Mary Martha Coleman of Ellenton, Florida, passed away Monday night, peacefully in her sleep, at the age of 88. She was a 35 year resident of Florida, though she was born in Augusta, Maine, in 1929, and had also lived in Massachusetts, North Carolina and California because her husband, John D. Coleman, who died in 2010, was a career U.S. Marine and transfers were the norm.
She was a proud mother, sister, aunt, and wife, who loved her family fiercely and was unfailingly friendly, kind, and cheerful with friends and strangers alike. A child of the Depression, she lived modestly but happily her entire life. She and her older sister, Tessie, who passed away in 2002, remained very close throughout adulthood. She worshipped her mother, an Irish immigrant who raised her three kids single handedly during the Great Depression after a marital separation.
In the last months of her life, she spoke daily about her love for her mother and her sister.
She is survived by her son, Roger Coleman, her beloved daughter-in-law, Pamela Weisse, who was like a daughter to her, and her three cherished nieces, to whom she was a second mother: Donna Marie Webster, Teresa Ann Wilson, and her namesake, Mary Martha Moody—and their families.

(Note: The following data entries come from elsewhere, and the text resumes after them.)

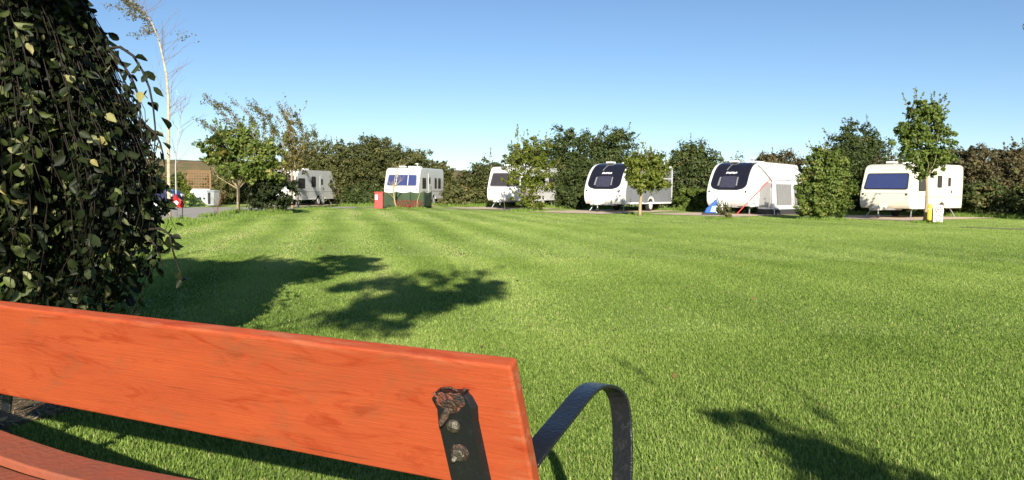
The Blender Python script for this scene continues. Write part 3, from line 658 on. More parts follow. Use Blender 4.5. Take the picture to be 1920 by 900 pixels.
vs.append((cen[0], -.02, cen[1]))
m_.add(vs, [(i, (i + 1) % k, (i + 1) % k + k, i + k) for i in range(k)] + [(i + k, (i + 1) % k + k, 2 * k) for i in range(k)])
o = m_.build('cloth', rd, th); o.modifiers.new('thick', 'SOLIDIFY').thickness = .012
m_ = MB(); m_.add([(-.22, -.10, .52), (-.10, -.10, .51), (-.08, -.09, .58), (-.14, -.10, .64), (-.21, -.10, .61)], [(0, 1, 2, 3, 4)]); o = m_.build('white_centre', M['trim'], th); o.modifiers.new('thick', 'SOLIDIFY').thickness = .01
# parked car glimpsed through the leaves
p = G(262, 41.5); th = thing('parked_car', 'dark blue car parked behind the weeping tree', 'car', p, 0)
cp = [(-1.95, .32), (-2.0, .62), (-1.85, .86), (-1.15, .95), (-.55, 1.38), (.5, 1.42), (1.25, 1.0), (1.75, .88), (1.95, .7), (1.98, .35)]
arch = []
for cx in (1.2, -1.2): arch += [(cx + .36 * math.cos(t), .30 + .36 * math.sin(t)) for t in np.linspace(.1, math.pi - .1, 8)]
MB().prism(cp + arch, -.85, .85, axis=1).build('body', mat('navy_paint', (.015, .02, .07), .25, coat=.5), th, bevel=.06, seg=3)
for sgn in (-1, 1):
    for poly in ([(-.92, .98), (-.48, 1.31), (.0, 1.33), (.0, .98)], [(.06, .98), (.06, 1.33), (.48, 1.34), (1.02, 1.0)]):
        MB().prism(poly, sgn * .851, sgn * .862, axis=1).build('window', M['dkglass'], th)
    MB().box((1.93, sgn * .62, .66), (.1, .3, .14)).build('headlight', M['trim'], th, bevel=.03)
    MB().box((-1.93, sgn * .66, .72), (.1, .22, .18)).build('tail_light', rd, th, bevel=.03)
    for cx in (1.2, -1.2):
        wh = MB().prism([(cx + .31 * math.cos(t), .31 + .31 * math.sin(t)) for t in np.linspace(0, 2 * math.pi, 20, endpoint=False)], sgn * .66, sgn * .84, axis=1).build('wheel', M['rubber'], th, bevel=.03)
        MB().prism([(cx + .2 * math.cos(t), .31 + .2 * math.sin(t)) for t in np.linspace(0, 2 * math.pi, 16, endpoint=False)], sgn * .83, sgn * .852, axis=1).build('rim', M['rim'], wh)

# ------------------------------------------------------------------ hedge and trees behind the caravans
rng = np.random.default_rng(21)
GH = 'hedgerow trees behind the caravans'
HB = 'hedge shrubs between the caravans'
def hedge(px, ytop, d, wpx, leaf, label, name='hedge_tree', n=9000, size=.18, shape='hedge', k=13, group=GH, tint0=.45, spr=14, spr_len=.55, fill=.3, cat='tree', clump=.30, lean=(0, 0, 0)):
    b = G(px, d); h = P(px, ytop, d)[2] - b[2]; w_ = wpx * d / F
    lob = np.array(rlobes(rng, w_ * 1.08, h, k, shape=shape, depth=min(w_, 3.6)))
    lob[:, 3:] *= 1.18; f_ = h * .93 / (lob[:, 2] + lob[:, 5]).max(); lob[:, 2] *= f_; lob[:, 5] *= f_; n = int(n * 2.2); size *= .82
    return tree(name, label, cat, b, lob, n, size, leaf, rng, trunk_h=h * .35, trunk_r=.10, group=group, spr=spr, spr_len=spr_len, clump=clump, fill=fill, tint0=tint0, stems=3, limbs=6, spr_lean=lean)
hedge(60, 310, 62, 160, L_olive, 'olive shrub across the road behind the weeping tree crown', 'hedge_shrub', group=HB, cat='shrub')
hedge(185, 305, 62, 150, L_dark, 'dark shrub across the road hidden by the weeping tree', 'hedge_shrub', group=HB, cat='shrub')
hedge(300, 322, 60, 130, L_olive, 'olive shrub at the road end behind the weeping tree', 'hedge_shrub', group=HB, cat='shrub')
hedge(408, 320, 56, 60, L_olive, 'olive scrub beside the brown trellis and grey bin', 'hedge_shrub', n=5000, group=HB, cat='shrub', tint0=.6)
hedge(470, 290, 60, 110, L_dark, 'dark shrub behind the leafy tree by the road', 'hedge_shrub', group=HB, cat='shrub')
hedge(575, 232, 62, 140, L_olive, 'brownish hedgerow tree rising behind the twin-axle caravan', n=10000, tint0=.4, lean=(-.3, 0, 0))
hedge(640, 255, 61, 120, L_olive, 'olive hedgerow tree right of the twin-axle caravan', n=10000)
hedge(700, 248, 60, 120, L_olive, 'tallest olive hedgerow tree behind the fire point', n=12000, tint0=.38)
hedge(772, 270, 60, 110, L_olive, 'rounded olive tree over the blue-windowed caravan roof', n=10000, tint0=.5)
hedge(826, 296, 58, 60, L_olive, 'low olive shrub at the rear of the blue-windowed caravan', 'hedge_shrub', n=5000, tint0=.55, group=HB, cat='shrub')
hedge(868, 315, 57, 70, L_olive, 'low olive shrub in the gap between two caravans', 'hedge_shrub', n=6000, tint0=.35, spr=12, group=HB, cat='shrub')
hedge(918, 287, 56, 90, L_olive, 'olive shrub behind the half-hidden caravan front', 'hedge_shrub', n=9000, tint0=.3, group=HB, cat='shrub')
hedge(985, 262, 55, 100, L_olive, 'olive tree behind the loose yellow-green bush', n=9000)
hedge(1062, 230, 53, 120, L_dark, 'dark green tall tree left of the black-windowed caravan', n=13000, k=14)
hedge(1138, 230, 53, 130, L_dark, 'broad dark green tree over the caravan with grey sides', n=14000, k=14, tint0=.5)
hedge(1225, 287, 51, 90, L_olive, 'low olive tree behind the small round tree', n=7000)
hedge(1305, 258, 50, 120, L_dark, 'dark tree between the two black-windowed caravans', n=13000, tint0=.5)
hedge(1380, 288, 50, 100, L_olive, 'low olive shrub behind the awning caravan front', 'hedge_shrub', n=8000, tint0=.4, group=HB, cat='shrub')
hedge(1455, 278, 50, 120, L_brown, 'russet shrub behind the awning caravan roof', 'hedge_shrub', n=9000, tint0=.5, spr=16, group=HB, cat='shrub')
hedge(1535, 285, 48, 90, L_olive, 'olive shrub behind the dense rounded bush', 'hedge_shrub', n=7000, group=HB, cat='shrub')
hedge(1608, 210, 49, 140, L_dark, 'tall dark tree behind the cream caravan', n=14000, k=15, tint0=.5, spr=22)
hedge(1680, 282, 46, 110, L_brown, 'russet shrub directly behind the cream caravan roof', 'hedge_shrub', n=8000, tint0=.5, group=HB, cat='shrub')
hedge(1765, 268, 45, 110, L_olive, 'olive shrub behind the rear of the cream caravan', 'hedge_shrub', n=9000, group=HB, cat='shrub')
hedge(1825, 262, 44, 110, L_brown, 'reddish brown hedge tree right of the cream caravan', n=13000, tint0=.5, spr=26, clump=.26)
hedge(1895, 258, 43, 120, L_brown, 'brown green hedge tree at the right edge of the picture', n=13000, tint0=.62, spr=26, clump=.26)
hedge(1975, 262, 42, 120, L_olive, 'olive hedge tree just beyond the right edge', n=6000)
hedge(1850, 335, 42, 110, L_dark, 'low green bramble shrub at the foot of the brown hedge', 'hedge_shrub', n=9000, tint0=.7, spr=14, spr_len=.4, group=HB, cat='shrub')
hedge(1925, 345, 41, 90, L_dark, 'low green bramble shrub beside the right edge', 'hedge_shrub', n=6000, tint0=.65, spr=10, spr_len=.4, group=HB, cat='shrub')
hedge(1300, 350, 47, 70, L_green, 'low green bramble shrub between two black-windowed caravans', 'hedge_shrub', n=6000, tint0=.4, spr=10, spr_len=.3, group=HB, cat='shrub')
hedge(870, 345, 54, 80, L_olive, 'low olive bramble shrub at the gap in the hedge', 'hedge_shrub', n=6000, tint0=.55, spr=10, spr_len=.3, group=HB, cat='shrub')
hedge(680, 340, 57, 90, L_dark, 'low dark bramble shrub behind the red fire point', 'hedge_shrub', n=6000, tint0=.45, spr=10, spr_len=.3, group=HB, cat='shrub')
hedge(1078, 345, 49, 60, L_dark, 'low dark bramble shrub left of the grey-sided caravan', 'hedge_shrub', n=5000, tint0=.4, spr=8, spr_len=.3, group=HB, cat='shrub')
# out of frame at the right: its branch tips show at the edge, its shade falls on the grass
b = G(2030, 39); tree('edge_tree', 'tall tree at the right edge showing only a few leafy twig tips', 'tree', b, [(0, 0, 8.6, 2.5, 2.4, 1.6), (-.6, .3, 9.4, 2.1, 1.8, 1.2), (.3, 0, 7.4, 2, 2, 1)], 5000, .16, L_olive, rng, trunk_h=5.4, trunk_r=.13, spr=60, spr_len=.9)
b = G(2030, 36); tree('hedge_shrub', 'dense shrub just beyond the right edge shading the grass', 'shrub', b, rlobes(rng, 4.6, 3.6, 9, shape='hedge'), 6000, .16, L_dark, rng, group=HB, stems=2)

# ------------------------------------------------------------------ trees and bushes in front
def px_lobes(base, d, items):
    """(px, py, rx_px, rz_px[, dy]) -> lobes relative to the base"""
    out = []
    for it in items:
        c_ = P(it[0], it[1], d + (it[4] if len(it) > 4 else 0)) - base; s_ = d / F
        out.append((c_[0], c_[1], c_[2], it[2] * s_, it[2] * s_ * .9, it[3] * s_))
    return out
# leafy tree by the road
d = 31.8; b = G(446, d)
tree('roadside_tree', 'leafy green tree with pale trunk leaning over the road edge', 'tree', b, px_lobes(b, d, [(415, 275, 36, 26), (455, 262, 40, 28, .4), (490, 285, 36, 32), (450, 300, 50, 30), (505, 318, 28, 24, .3), (405, 290, 28, 18), (480, 325, 34, 20, .5), (525, 300, 16, 26)]),
     10000, .14, L_green, rng, trunk_h=1.05, trunk_r=.065, bark='palebark', lean=(.02, 0), spr=50, spr_len=.45, clump=.34, tint0=.62, fill=.4, limbs=12)
# dark bush under it
d = 33; b = G(508, d)
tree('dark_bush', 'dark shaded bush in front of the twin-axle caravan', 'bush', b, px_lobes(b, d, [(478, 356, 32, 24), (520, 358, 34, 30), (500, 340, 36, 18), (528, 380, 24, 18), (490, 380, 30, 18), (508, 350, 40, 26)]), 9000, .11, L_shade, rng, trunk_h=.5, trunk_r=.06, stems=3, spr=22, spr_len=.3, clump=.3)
# scrub with yellowing leaves at the right of the leafy tree
d = 42; b = G(548, d)
tree('yellowing_tree', 'tall thin-trunked tree with yellow brown leaves behind the dark bush', 'tree', b, px_lobes(b, d, [(545, 275, 26, 34), (530, 320, 22, 26), (560, 300, 30, 24), (550, 240, 18, 26)]), 2600, .12, L_birch, rng, trunk_h=2.6, trunk_r=.06, bark='palebark', spr=40, spr_len=.8, spr_lean=(-.6, 0, .3), clump=.4, tint0=.35, per=12)

def shoots(mb, start, d0, L, r, depth, rng, wind, out, seg=5, kids=4, spread=.7, curl=.25):
    """a branching bare tree: adds tubes to mb and notes (point, direction) along the outer twigs"""
    p = np.array(start, float); dd = np.array(d0, float); pts = [p.copy()]
    for i in range(seg):
        dd = dd + np.array(wind) * curl + rng.normal(0, .07, 3); dd /= np.linalg.norm(dd); p = p + dd * L / seg; pts.append(p.copy())
    mb.tube(pts, np.linspace(r, r * .45, len(pts)), 5 if depth > 1 else 4, False)
    if depth <= 1: out += [(q, dd) for q in pts[1:]]
    if depth > 0:
        for k in range(kids):
            i = rng.integers(max(1, seg // 3), seg + 1); a = rng.normal(0, 1, 3); a = a - dd * np.dot(a, dd); a /= np.linalg.norm(a) + 1e-9
            nd = dd * .75 + a * spread; nd[2] += .18
            shoots(mb, pts[i], nd / np.linalg.norm(nd), L * rng.uniform(.4, .62), r * .45, depth - 1, rng, wind, out, seg=4, kids=kids, spread=spread, curl=curl)
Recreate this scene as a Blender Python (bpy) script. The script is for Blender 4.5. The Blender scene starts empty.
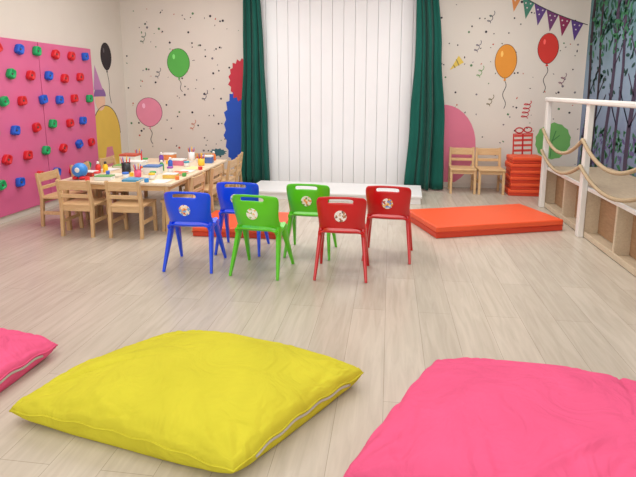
import bpy, bmesh, math, random
from mathutils import Vector, Matrix
random.seed(7)
scene=bpy.context.scene
COL=scene.collection
pi=math.pi

# ------------------------------------------------------------ materials
def lin(c):
    out=[]
    for v in c:
        v=v/255.0
        out.append(v/12.92 if v<=0.04045 else ((v+0.055)/1.055)**2.4)
    return (out[0],out[1],out[2],1.0)
MATS={}
def mat(name,rgb,rough=0.5,var=0.06,scale=8.0,bump=0.0,spec=0.5,bscale=None,sheen=0.0,coat=0.0,stretch=None,bdist=0.01,bdetail=6,bdistort=0.0):
    if name in MATS: return MATS[name]
    m=bpy.data.materials.new(name); m.use_nodes=True
    nt=m.node_tree; b=nt.nodes['Principled BSDF']
    tc=nt.nodes.new('ShaderNodeTexCoord'); mp=nt.nodes.new('ShaderNodeMapping')
    nt.links.new(tc.outputs['Object'],mp.inputs['Vector'])
    if stretch: mp.inputs['Scale'].default_value=stretch
    n=nt.nodes.new('ShaderNodeTexNoise'); n.inputs['Scale'].default_value=scale; n.inputs['Detail'].default_value=4
    nt.links.new(mp.outputs['Vector'],n.inputs['Vector'])
    r=nt.nodes.new('ShaderNodeValToRGB')
    c=lin(rgb)
    r.color_ramp.elements[0].position=0.3; r.color_ramp.elements[1].position=0.7
    r.color_ramp.elements[0].color=tuple(max(0,x*(1-var)) for x in c[:3])+(1,)
    r.color_ramp.elements[1].color=tuple(min(1,x*(1+var)) for x in c[:3])+(1,)
    nt.links.new(n.outputs['Fac'],r.inputs['Fac']); nt.links.new(r.outputs['Color'],b.inputs['Base Color'])
    b.inputs['Roughness'].default_value=rough
    b.inputs['Specular IOR Level'].default_value=spec
    if sheen: b.inputs['Sheen Weight'].default_value=sheen
    if coat: b.inputs['Coat Weight'].default_value=coat
    if bump:
        n2=nt.nodes.new('ShaderNodeTexNoise'); n2.inputs['Scale'].default_value=bscale or scale*3; n2.inputs['Detail'].default_value=bdetail; n2.inputs['Distortion'].default_value=bdistort
        nt.links.new(mp.outputs['Vector'],n2.inputs['Vector'])
        bp=nt.nodes.new('ShaderNodeBump'); bp.inputs['Strength'].default_value=bump; bp.inputs['Distance'].default_value=bdist
        nt.links.new(n2.outputs['Fac'],bp.inputs['Height']); nt.links.new(bp.outputs['Normal'],b.inputs['Normal'])
    MATS[name]=m; return m

def floor_mat():
    m=bpy.data.materials.new('laminate_floor'); m.use_nodes=True; nt=m.node_tree; b=nt.nodes['Principled BSDF']
    tc=nt.nodes.new('ShaderNodeTexCoord')
    mp=nt.nodes.new('ShaderNodeMapping'); mp.inputs['Rotation'].default_value=(0,0,pi/2)
    nt.links.new(tc.outputs['Object'],mp.inputs['Vector'])
    br=nt.nodes.new('ShaderNodeTexBrick')
    br.inputs['Scale'].default_value=1.0; br.inputs['Brick Width'].default_value=1.5; br.inputs['Row Height'].default_value=0.20
    br.inputs['Mortar Size'].default_value=0.0013; br.inputs['Mortar Smooth'].default_value=0.4
    br.offset=0.37
    br.inputs['Color1'].default_value=lin((201,191,176)); br.inputs['Color2'].default_value=lin((192,182,167)); br.inputs['Mortar'].default_value=lin((158,147,133))
    nt.links.new(mp.outputs['Vector'],br.inputs['Vector'])
    mp2=nt.nodes.new('ShaderNodeMapping'); mp2.inputs['Scale'].default_value=(9,0.8,1)
    nt.links.new(tc.outputs['Object'],mp2.inputs['Vector'])
    n=nt.nodes.new('ShaderNodeTexNoise'); n.inputs['Scale'].default_value=3; n.inputs['Detail'].default_value=6; n.inputs['Roughness'].default_value=0.55
    n.inputs['Distortion'].default_value=0.8
    nt.links.new(mp2.outputs['Vector'],n.inputs['Vector'])
    r=nt.nodes.new('ShaderNodeValToRGB')
    r.color_ramp.elements[0].position=0.3; r.color_ramp.elements[0].color=(0.86,0.85,0.835,1)
    r.color_ramp.elements[1].position=0.65; r.color_ramp.elements[1].color=(1.02,1.02,1.02,1)
    nt.links.new(n.outputs['Fac'],r.inputs['Fac'])
    mx=nt.nodes.new('ShaderNodeMix'); mx.data_type='RGBA'; mx.blend_type='MULTIPLY'; mx.inputs[0].default_value=1
    nt.links.new(br.outputs['Color'],mx.inputs[6]); nt.links.new(r.outputs['Color'],mx.inputs[7])
    nt.links.new(mx.outputs[2],b.inputs['Base Color'])
    b.inputs['Roughness'].default_value=0.27
    bp=nt.nodes.new('ShaderNodeBump'); bp.inputs['Strength'].default_value=0.05; bp.inputs['Distance'].default_value=0.003
    nt.links.new(n.outputs['Fac'],bp.inputs['Height']); nt.links.new(bp.outputs['Normal'],b.inputs['Normal'])
    return m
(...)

Relishing her Irish Catholic heritage, she journeyed to Ireland twice and visited her mother’s childhood home. She loved to bake, play cards, study the Bible, keep a spotless house, and solve crossword puzzles—at which she was a whiz. She was an incomparable cat-whisperer.
Her parenting philosophy, best summarized by writer Erin Kelly, was: "A good mother loves fiercely but ultimately brings up her children to thrive without her. They must be the most important thing in her life, but if she is the most important thing in theirs, she has failed."
For all this, her son loves her eternally. Memorial services will be announced at a later date.